In doing so we conclude that the situation is “extraordinary” and therefore calls for extraordinary relief. That the Great Writ which is always free of technical impediments is now relegated to a second class role is a surprise. All the more is my surprise that we can hold that deliberate, purposeful use by the State of its criminal machinery to wreak denials of constitutional rights is not an “extraordinary” case.

Brown v. Rayfield may be the latest, but it cannot be the last word on this vital question.

. She was subsequently released on bond.

. Miss.Code Ann. § 2666:

“The following persons are and shall be punished as vagrants, viz.: * * *
“(c) All persons able to work, having no property to support them, and who have no visible or known means of fair, honest, and reputable livelihood.

. The authorities supporting (2) as a serious constitutional issue have been recently reviewed by Chief Justice Warren in his dissent from the Supreme Court’s refusal to hear Drews v. Maryland, 1965, 381 U.S. 421, 85 S.Ct. 1576, 14 L.Ed. 2d 693 [June 1, 1965],

. These materials are substantially duplicated in Professor Amsterdam’s recent article, Criminal Prosecutions Affecting Federally Guaranteed Civil Rights: Federal Removal and Habeas Corpus Jurisdiction to Abort State Court Trial, 113 U.Pa.L.Rev. 793, 805-912 (1965).

. The petition in Brown v. Bayfield alleged that petitioners, while walking single file carrying signs protesting segregation, were arrested and detained for “parading without a permit.”

. This is quite different from the approach taken by this Court with regard to removal, 28 U)S.C.A. § 1443(1), whereunder similar allegations are often made. In Peacock v.
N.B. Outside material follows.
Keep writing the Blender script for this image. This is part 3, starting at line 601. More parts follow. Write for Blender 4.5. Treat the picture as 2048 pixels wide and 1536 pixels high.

City of Greenwood, Mississippi, 5 Cir., 1965, 347 F.2d 679 [June 22, 1965], holding that a petition for removal alleging discriminatory application of a facially valid state statute (same issue as here) was sufficient for removal, entitling the petitioner to establish factually his charge that the prosecution was undertaken for racially discriminatory purposes. (See discussion of Rachel v. State of Georgia, infra.) Emphasizing that the decision went only to the right to be heard on the jurisdictional facts, the Court stated:

“Of course, such allegations must be proved if challenged. Consequently, removal based on the misapplication of a statute may fail for want of proof. However, we deal here only with what allegations are sufficient to prevent remand without a hearing.” The allegation was “that Mississippi Code § 2296.5 [obstruction of public streets] is being applied against [the petitioners] for purposes of harassment, intimidation, and as an impediment to their work in the voter registration drive, thereby depriving them of equal protection of the laws.” 347 F.2d at 684.

But as in Rachel, determination (after hearing) that the case is removable automatically resolves the issue and forbids the state criminal trial. This allegation is, of course, precisely made in the case before us.

. See Amsterdam, supra, note 3, at 804.

. I recognize that with removal and civil injunction being less peremptory, a Court might well defer action on a habeas petition pending use of these flexible devices. Likewise, availability of such devices might, after a hearing to resolve the truth of the charges, permit some discretion in denial or deferment of the writ.